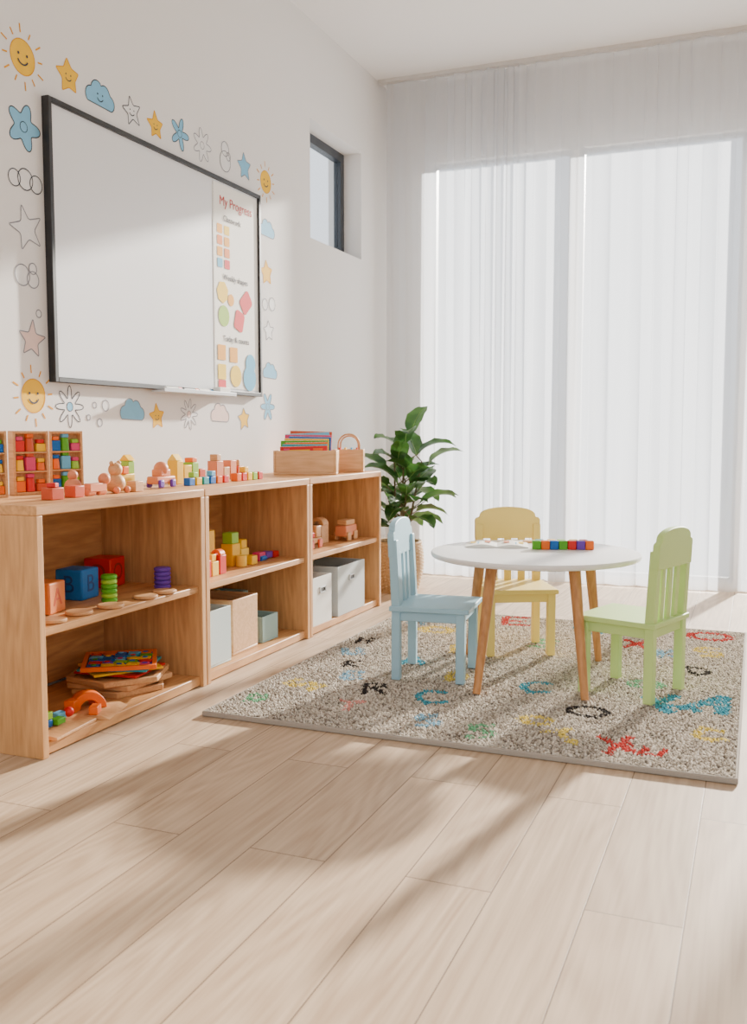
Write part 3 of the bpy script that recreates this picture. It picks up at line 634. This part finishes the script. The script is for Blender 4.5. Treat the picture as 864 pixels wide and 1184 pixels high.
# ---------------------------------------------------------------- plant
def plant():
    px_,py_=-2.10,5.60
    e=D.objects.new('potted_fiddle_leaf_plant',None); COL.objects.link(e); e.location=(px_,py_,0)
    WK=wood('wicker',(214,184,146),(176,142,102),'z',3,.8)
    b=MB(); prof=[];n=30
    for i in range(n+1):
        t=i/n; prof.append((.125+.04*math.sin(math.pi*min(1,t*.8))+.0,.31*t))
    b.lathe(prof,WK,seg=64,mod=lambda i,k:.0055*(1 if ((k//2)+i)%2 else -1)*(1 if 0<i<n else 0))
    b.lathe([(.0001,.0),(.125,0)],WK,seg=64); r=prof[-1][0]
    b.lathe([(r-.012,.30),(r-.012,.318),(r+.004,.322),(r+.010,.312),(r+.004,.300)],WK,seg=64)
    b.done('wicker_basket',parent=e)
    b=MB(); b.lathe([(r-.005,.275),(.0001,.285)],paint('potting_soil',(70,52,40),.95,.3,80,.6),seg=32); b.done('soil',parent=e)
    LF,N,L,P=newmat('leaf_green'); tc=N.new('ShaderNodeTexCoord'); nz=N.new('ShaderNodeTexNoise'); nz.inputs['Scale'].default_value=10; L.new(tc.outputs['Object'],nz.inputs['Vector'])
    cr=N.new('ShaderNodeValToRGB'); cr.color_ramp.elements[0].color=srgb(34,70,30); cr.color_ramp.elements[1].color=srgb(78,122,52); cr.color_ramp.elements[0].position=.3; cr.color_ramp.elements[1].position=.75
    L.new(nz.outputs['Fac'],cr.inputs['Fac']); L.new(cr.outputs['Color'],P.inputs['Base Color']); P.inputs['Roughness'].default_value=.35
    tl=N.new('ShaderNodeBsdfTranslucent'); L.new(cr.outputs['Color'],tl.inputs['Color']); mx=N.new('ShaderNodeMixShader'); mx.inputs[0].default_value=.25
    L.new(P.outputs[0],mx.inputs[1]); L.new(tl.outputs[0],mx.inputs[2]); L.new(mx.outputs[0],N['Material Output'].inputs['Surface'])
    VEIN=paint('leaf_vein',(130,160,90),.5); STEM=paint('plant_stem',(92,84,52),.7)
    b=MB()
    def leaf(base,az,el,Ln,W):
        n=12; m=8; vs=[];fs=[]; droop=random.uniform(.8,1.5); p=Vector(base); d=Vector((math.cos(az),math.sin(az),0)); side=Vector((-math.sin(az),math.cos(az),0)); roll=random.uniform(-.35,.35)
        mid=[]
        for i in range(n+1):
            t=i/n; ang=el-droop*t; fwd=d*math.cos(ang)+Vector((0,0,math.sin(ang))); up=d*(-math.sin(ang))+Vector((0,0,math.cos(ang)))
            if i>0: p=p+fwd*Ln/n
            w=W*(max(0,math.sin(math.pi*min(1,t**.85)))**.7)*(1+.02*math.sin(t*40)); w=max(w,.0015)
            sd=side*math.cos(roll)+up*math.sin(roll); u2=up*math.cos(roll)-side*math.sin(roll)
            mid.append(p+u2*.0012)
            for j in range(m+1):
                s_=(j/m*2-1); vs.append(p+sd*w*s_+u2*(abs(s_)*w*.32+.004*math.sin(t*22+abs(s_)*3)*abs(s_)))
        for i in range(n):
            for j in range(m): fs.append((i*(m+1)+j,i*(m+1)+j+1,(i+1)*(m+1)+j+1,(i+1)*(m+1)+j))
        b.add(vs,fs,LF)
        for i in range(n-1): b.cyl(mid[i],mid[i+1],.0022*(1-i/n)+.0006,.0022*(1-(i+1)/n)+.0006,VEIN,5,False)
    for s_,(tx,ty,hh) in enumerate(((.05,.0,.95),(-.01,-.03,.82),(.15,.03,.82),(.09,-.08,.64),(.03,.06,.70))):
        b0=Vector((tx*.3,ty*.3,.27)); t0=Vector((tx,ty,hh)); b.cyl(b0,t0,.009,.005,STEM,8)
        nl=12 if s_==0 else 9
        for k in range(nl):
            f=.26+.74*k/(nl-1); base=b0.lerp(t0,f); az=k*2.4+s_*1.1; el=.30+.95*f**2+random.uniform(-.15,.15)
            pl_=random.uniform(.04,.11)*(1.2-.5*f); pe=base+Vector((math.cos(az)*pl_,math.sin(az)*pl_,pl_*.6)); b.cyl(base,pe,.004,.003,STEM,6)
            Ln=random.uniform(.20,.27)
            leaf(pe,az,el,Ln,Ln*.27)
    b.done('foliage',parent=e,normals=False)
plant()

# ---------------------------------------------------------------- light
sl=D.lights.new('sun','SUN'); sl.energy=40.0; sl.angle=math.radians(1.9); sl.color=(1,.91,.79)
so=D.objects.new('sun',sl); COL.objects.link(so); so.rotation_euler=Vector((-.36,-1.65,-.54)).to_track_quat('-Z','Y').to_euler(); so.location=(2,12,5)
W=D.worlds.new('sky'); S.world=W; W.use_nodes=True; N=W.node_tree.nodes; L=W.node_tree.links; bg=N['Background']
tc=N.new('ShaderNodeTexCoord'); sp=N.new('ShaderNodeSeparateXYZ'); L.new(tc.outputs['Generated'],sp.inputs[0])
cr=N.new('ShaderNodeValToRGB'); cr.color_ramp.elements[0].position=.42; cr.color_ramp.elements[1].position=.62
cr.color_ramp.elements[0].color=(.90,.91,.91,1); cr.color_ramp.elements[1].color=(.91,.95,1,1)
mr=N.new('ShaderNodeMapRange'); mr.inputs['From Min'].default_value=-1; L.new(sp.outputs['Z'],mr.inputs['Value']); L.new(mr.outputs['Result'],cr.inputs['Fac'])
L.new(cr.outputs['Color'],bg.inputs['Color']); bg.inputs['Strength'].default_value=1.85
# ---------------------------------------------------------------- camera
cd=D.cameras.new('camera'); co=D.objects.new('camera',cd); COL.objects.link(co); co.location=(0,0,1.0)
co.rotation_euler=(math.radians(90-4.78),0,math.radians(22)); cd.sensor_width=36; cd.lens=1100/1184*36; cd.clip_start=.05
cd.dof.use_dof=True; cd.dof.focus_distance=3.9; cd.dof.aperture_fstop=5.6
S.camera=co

* * * * * * * * *

What is asked
Using the material above, return every line exactly as it appears, minus the pictures.

Correct output
Write part 3 of the bpy script that recreates this picture. It picks up at line 634. This part finishes the script. The script is for Blender 4.5. Treat the picture as 864 pixels wide and 1184 pixels high.
# ---------------------------------------------------------------- plant
def plant():
    px_,py_=-2.10,5.60
    e=D.objects.new('potted_fiddle_leaf_plant',None); COL.objects.link(e); e.location=(px_,py_,0)
    WK=wood('wicker',(214,184,146),(176,142,102),'z',3,.8)
    b=MB(); prof=[];n=30
    for i in range(n+1):
        t=i/n; prof.append((.125+.04*math.sin(math.pi*min(1,t*.8))+.0,.31*t))
    b.lathe(prof,WK,seg=64,mod=lambda i,k:.0055*(1 if ((k//2)+i)%2 else -1)*(1 if 0<i<n else 0))
    b.lathe([(.0001,.0),(.125,0)],WK,seg=64); r=prof[-1][0]
    b.lathe([(r-.012,.30),(r-.012,.318),(r+.004,.322),(r+.010,.312),(r+.004,.300)],WK,seg=64)
    b.done('wicker_basket',parent=e)
    b=MB(); b.lathe([(r-.005,.275),(.0001,.285)],paint('potting_soil',(70,52,40),.95,.3,80,.6),seg=32); b.done('soil',parent=e)
    LF,N,L,P=newmat('leaf_green'); tc=N.new('ShaderNodeTexCoord'); nz=N.new('ShaderNodeTexNoise'); nz.inputs['Scale'].default_value=10; L.new(tc.outputs['Object'],nz.inputs['Vector'])
    cr=N.new('ShaderNodeValToRGB'); cr.color_ramp.elements[0].color=srgb(34,70,30); cr.color_ramp.elements[1].color=srgb(78,122,52); cr.color_ramp.elements[0].position=.3; cr.color_ramp.elements[1].position=.75
    L.new(nz.outputs['Fac'],cr.inputs['Fac']); L.new(cr.outputs['Color'],P.inputs['Base Color']); P.inputs['Roughness'].default_value=.35
    tl=N.new('ShaderNodeBsdfTranslucent'); L.new(cr.outputs['Color'],tl.inputs['Color']); mx=N.new('ShaderNodeMixShader'); mx.inputs[0].default_value=.25
    L.new(P.outputs[0],mx.inputs[1]); L.new(tl.outputs[0],mx.inputs[2]); L.new(mx.outputs[0],N['Material Output'].inputs['Surface'])
    VEIN=paint('leaf_vein',(130,160,90),.5); STEM=paint('plant_stem',(92,84,52),.7)
    b=MB()
    def leaf(base,az,el,Ln,W):
        n=12; m=8; vs=[];fs=[]; droop=random.uniform(.8,1.5); p=Vector(base); d=Vector((math.cos(az),math.sin(az),0)); side=Vector((-math.sin(az),math.cos(az),0)); roll=random.uniform(-.35,.35)
        mid=[]
        for i in range(n+1):
            t=i/n; ang=el-droop*t; fwd=d*math.cos(ang)+Vector((0,0,math.sin(ang))); up=d*(-math.sin(ang))+Vector((0,0,math.cos(ang)))
            if i>0: p=p+fwd*Ln/n
            w=W*(max(0,math.sin(math.pi*min(1,t**.85)))**.7)*(1+.02*math.sin(t*40)); w=max(w,.0015)
            sd=side*math.cos(roll)+up*math.sin(roll); u2=up*math.cos(roll)-side*math.sin(roll)
            mid.append(p+u2*.0012)
            for j in range(m+1):
                s_=(j/m*2-1); vs.append(p+sd*w*s_+u2*(abs(s_)*w*.32+.004*math.sin(t*22+abs(s_)*3)*abs(s_)))
        for i in range(n):
            for j in range(m): fs.append((i*(m+1)+j,i*(m+1)+j+1,(i+1)*(m+1)+j+1,(i+1)*(m+1)+j))
        b.add(vs,fs,LF)
        for i in range(n-1): b.cyl(mid[i],mid[i+1],.0022*(1-i/n)+.0006,.0022*(1-(i+1)/n)+.0006,VEIN,5,False)
    for s_,(tx,ty,hh) in enumerate(((.05,.0,.95),(-.01,-.03,.82),(.15,.03,.82),(.09,-.08,.64),(.03,.06,.70))):
        b0=Vector((tx*.3,ty*.3,.27)); t0=Vector((tx,ty,hh)); b.cyl(b0,t0,.009,.005,STEM,8)
        nl=12 if s_==0 else 9
        for k in range(nl):
            f=.26+.74*k/(nl-1); base=b0.lerp(t0,f); az=k*2.4+s_*1.1; el=.30+.95*f**2+random.uniform(-.15,.15)
            pl_=random.uniform(.04,.11)*(1.2-.5*f); pe=base+Vector((math.cos(az)*pl_,math.sin(az)*pl_,pl_*.6)); b.cyl(base,pe,.004,.003,STEM,6)
            Ln=random.uniform(.20,.27)
            leaf(pe,az,el,Ln,Ln*.27)
    b.done('foliage',parent=e,normals=False)
plant()

# ---------------------------------------------------------------- light
sl=D.lights.new('sun','SUN'); sl.energy=40.0; sl.angle=math.radians(1.9); sl.color=(1,.91,.79)
so=D.objects.new('sun',sl); COL.objects.link(so); so.rotation_euler=Vector((-.36,-1.65,-.54)).to_track_quat('-Z','Y').to_euler(); so.location=(2,12,5)
W=D.worlds.new('sky'); S.world=W; W.use_nodes=True; N=W.node_tree.nodes; L=W.node_tree.links; bg=N['Background']
tc=N.new('ShaderNodeTexCoord'); sp=N.new('ShaderNodeSeparateXYZ'); L.new(tc.outputs['Generated'],sp.inputs[0])
cr=N.new('ShaderNodeValToRGB'); cr.color_ramp.elements[0].position=.42; cr.color_ramp.elements[1].position=.62
cr.color_ramp.elements[0].color=(.90,.91,.91,1); cr.color_ramp.elements[1].color=(.91,.95,1,1)
mr=N.new('ShaderNodeMapRange'); mr.inputs['From Min'].default_value=-1; L.new(sp.outputs['Z'],mr.inputs['Value']); L.new(mr.outputs['Result'],cr.inputs['Fac'])
L.new(cr.outputs['Color'],bg.inputs['Color']); bg.inputs['Strength'].default_value=1.85
# ---------------------------------------------------------------- camera
cd=D.cameras.new('camera'); co=D.objects.new('camera',cd); COL.objects.link(co); co.location=(0,0,1.0)
co.rotation_euler=(math.radians(90-4.78),0,math.radians(22)); cd.sensor_width=36; cd.lens=1100/1184*36; cd.clip_start=.05
cd.dof.use_dof=True; cd.dof.focus_distance=3.9; cd.dof.aperture_fstop=5.6
S.camera=co